### YOUR OBJECTIVE
Leave out the pictures and retype only the lines from the opening line to the line that holds "return (f(r), f(g), f(b), 1)", both ends included.

===== RECORDS SHOWN =====

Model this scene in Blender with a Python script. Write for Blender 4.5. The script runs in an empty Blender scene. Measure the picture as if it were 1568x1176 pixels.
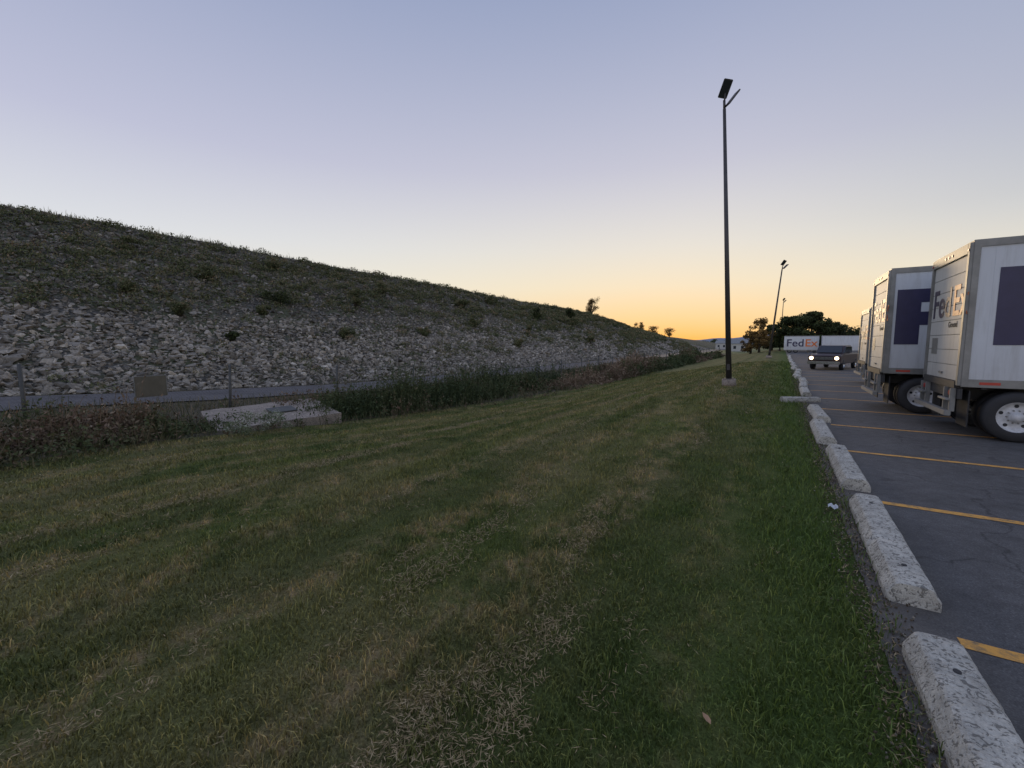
import bpy, bmesh, math, random
import numpy as np
from mathutils import Vector, Matrix, Euler
from mathutils import noise as mn
rng = np.random.default_rng(7)
random.seed(7)
scene = bpy.context.scene
col = scene.collection
R = math.radians

def lin(r, g, b):
    f = lambda c: (c/255/12.92) if c/255 <= .04045 else ((c/255+.055)/1.055)**2.4
    return (f(r), f(g), f(b), 1)

# ------------------------------------------------------------------ materials
def new_mat(name):
    m = bpy.data.materials.new(name); m.use_nodes = True
    nt = m.node_tree
    return m, nt, nt.nodes['Principled BSDF']

def N(nt, t, **kw):
    n = nt.nodes.new(t)
    for k, v in kw.items(): setattr(n, k, v)
    return n

def noise(nt, scale, detail=4, rough=.6, vec=None, dist=0):
    n = N(nt, 'ShaderNodeTexNoise')
    n.inputs['Scale'].default_value = scale; n.inputs['Detail'].default_value = detail
    n.inputs['Roughness'].default_value = rough; n.inputs['Distortion'].default_value = dist
    if vec is not None: nt.links.new(vec, n.inputs['Vector'])
    return n.outputs['Fac']

def ramp(nt, fac, stops, interp='LINEAR'):
    n = N(nt, 'ShaderNodeValToRGB'); cr = n.color_ramp; cr.interpolation = interp
    while len(cr.elements) < len(stops): cr.elements.new(.5)
    for e, (p, c) in zip(cr.elements, stops):
        e.position = p
        e.color = c if hasattr(c, '__len__') and len(c) == 4 else ((c, c, c, 1) if not hasattr(c, '__len__') else (*c, 1))
    nt.links.new(fac, n.inputs['Fac'])
    return n.outputs['Color']

def mix(nt, fac, a, b, mode='MIX'):
    n = N(nt, 'ShaderNodeMix', data_type='RGBA', blend_type=mode)
    for s, v in ((n.inputs[0], fac), (n.inputs[6], a), (n.inputs[7], b)):
        if isinstance(v, bpy.types.NodeSocket): nt.links.new(v, s)
        elif hasattr(v, '__len__'): s.default_value = v if len(v) == 4 else (*v, 1)
        else: s.default_value = v
    return n.outputs[2]

def math_(nt, op, a, b=None, clamp=False):
    n = N(nt, 'ShaderNodeMath', operation=op, use_clamp=clamp)
    for s, v in ((n.inputs[0], a), (n.inputs[1], b)):
        if v is None: continue
        if isinstance(v, bpy.types.NodeSocket): nt.links.new(v, s)
        else: s.default_value = v
    return n.outputs[0]

def maprange(nt, v, a, b, c=0., d=1., smooth=False):
    n = N(nt, 'ShaderNodeMapRange')
    if smooth: n.interpolation_type = 'SMOOTHSTEP'
    for i, q in enumerate((a, b, c, d)): n.inputs[i+1].default_value = q
    nt.links.new(v, n.inputs[0]); return n.outputs[0]

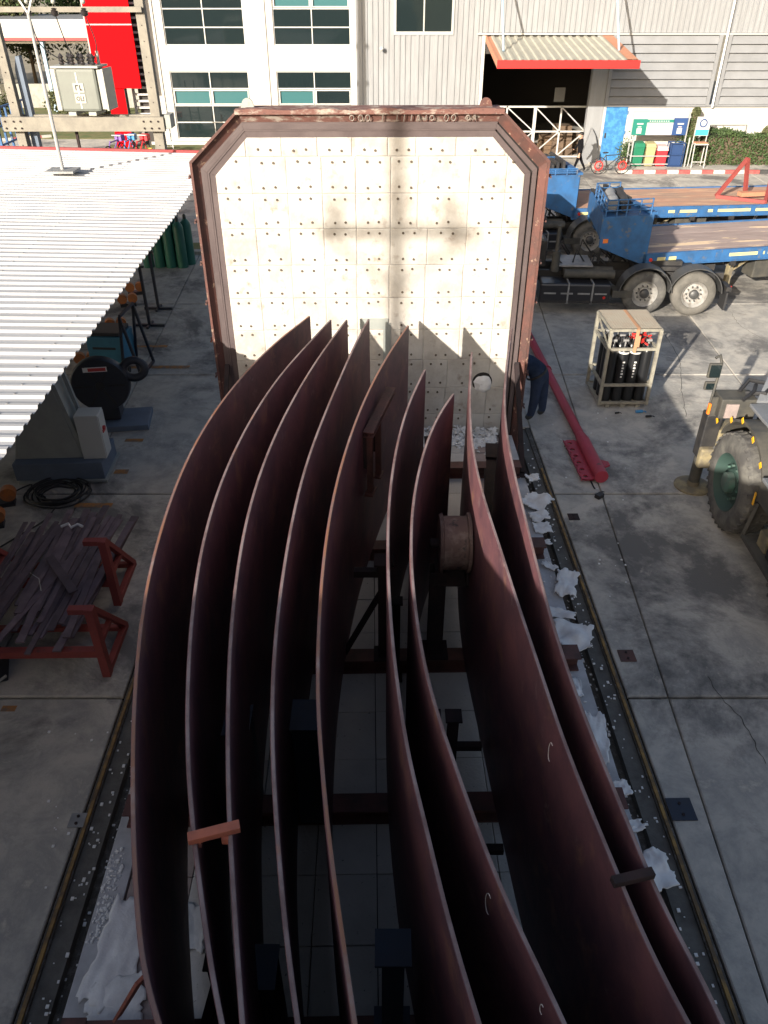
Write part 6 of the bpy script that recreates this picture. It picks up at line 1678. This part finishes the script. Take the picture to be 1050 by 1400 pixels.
# blue vehicle at far left + kerb
p = WY(6,150,32)
t = thing('blue_lorry', 'blue stake lorry cut off by the left picture edge behind the shed', 'lorry', (p.x-1.3, 32, 0), R(0))
m = MB()
for k in range(7): m.bar((1.15-.0,-.6+k*.5,1.2),(1.15,-.6+k*.5,3.1),.07); 
for z in (1.3,1.9,2.5,3.1): m.bar((1.15,-.6,z),(1.15,2.6,z),.06)
for k in range(4): m.bar((1.15-k*.5,-.62,1.2),(1.15-k*.5,-.62,3.1),.07)
for z in (1.3,1.9,2.5,3.1): m.bar((1.15,-.62,z),(-1.5,-.62,z),.06)
m.build('stake_sides', M['blue_truck'], t)
m = MB(); m.box(-1.5,1.2,-.6,2.6,1.0,1.15); m.build('bed', M['blue_truck'], t)
wheel(t, (.95,.1,.45), .45, .28, M['tyre'], M['rim_dark'], (1,0,0), 24); wheel(t, (.95,2.0,.45), .45, .28, M['tyre'], M['rim_dark'], (1,0,0), 24)
m = MB(); m.box(-1.2,.8,-.5,2.5,.5,1.0); m.build('chassis', M['chassis'], t)
p0 = W(30,192); k = 0
t = thing('far_kerb', 'short faded red and white kerb behind the shed at the left edge', 'kerb', (p0.x-1.8, p0.y-.8, 0), R(28))
for k in range(7):
    m = MB(); m.box(k*.5,.494+k*.5,0,.16,0,.14); m.build('kerb_stone', M['kerb_red' if k % 2 else 'kerb_white'], t)

# ================================================================== BEHIND THE CAMERA: building and pole that shade the yard
t = thing('furnace_house', 'plain grey furnace hall behind the viewer whose shadow covers the near yard', 'building', (-9.5, -7, 0), 0)
m = MB(); m.box(-14,12.0,-5,4.85,0,5.55); m.build('hall', M['clad_grey'], t)
m = MB(); m.box(-14.1,12.1,-5.1,5.0,5.55,5.67); m.build('roof', M['clad_grey'], t)
t = thing('power_pole', 'concrete power pole with cross arm behind the viewer, casting its shadow on the furnace door', 'utility pole', (.20-.611*26, DY-26, 0), 0)
m = MB(); m.add([(-.11,-.11,0),(.11,-.11,0),(.11,.11,0),(-.11,.11,0),(-.065,-.065,16.3),(.065,-.065,16.3),(.065,.065,16.3),(-.065,.065,16.3)], [(3,2,1,0),(4,5,6,7),(0,1,5,4),(1,2,6,5),(2,3,7,6),(3,0,4,7)]); m.build('pole', M['concrete_pole'], t)
za = 3.87+26*.4038
m = MB(); m.box(-1.15,1.15,-.06,.06,za-.065,za+.065); m.build('cross_arm', M['concrete_pole'], t)
for x in (-.92,.80):
    m = MB(); m.lathe([(0,.06),(.1,.08),(.3,.07),(.34,.0)], (x,0,za+.09), (0,0,1), 10); m.build('insulator', M['insulator'], t)
m = MB(); m.bar((0,0,za-.9),(-1.0,0,za-.1),.05); m.bar((0,0,za-.9),(1.0,0,za-.1),.05) ; m.each('brace', M['concrete_pole'], t)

=====

### THE OUTPUT
Model this scene in Blender with a Python script. Write for Blender 4.5. The script runs in an empty Blender scene. Measure the picture as if it were 1568x1176 pixels.
import bpy, bmesh, math, random
import numpy as np
from mathutils import Vector, Matrix, Euler
from mathutils import noise as mn
rng = np.random.default_rng(7)
random.seed(7)
scene = bpy.context.scene
col = scene.collection
R = math.radians

def lin(r, g, b):
    f = lambda c: (c/255/12.92) if c/255 <= .04045 else ((c/255+.055)/1.055)**2.4
    return (f(r), f(g), f(b), 1)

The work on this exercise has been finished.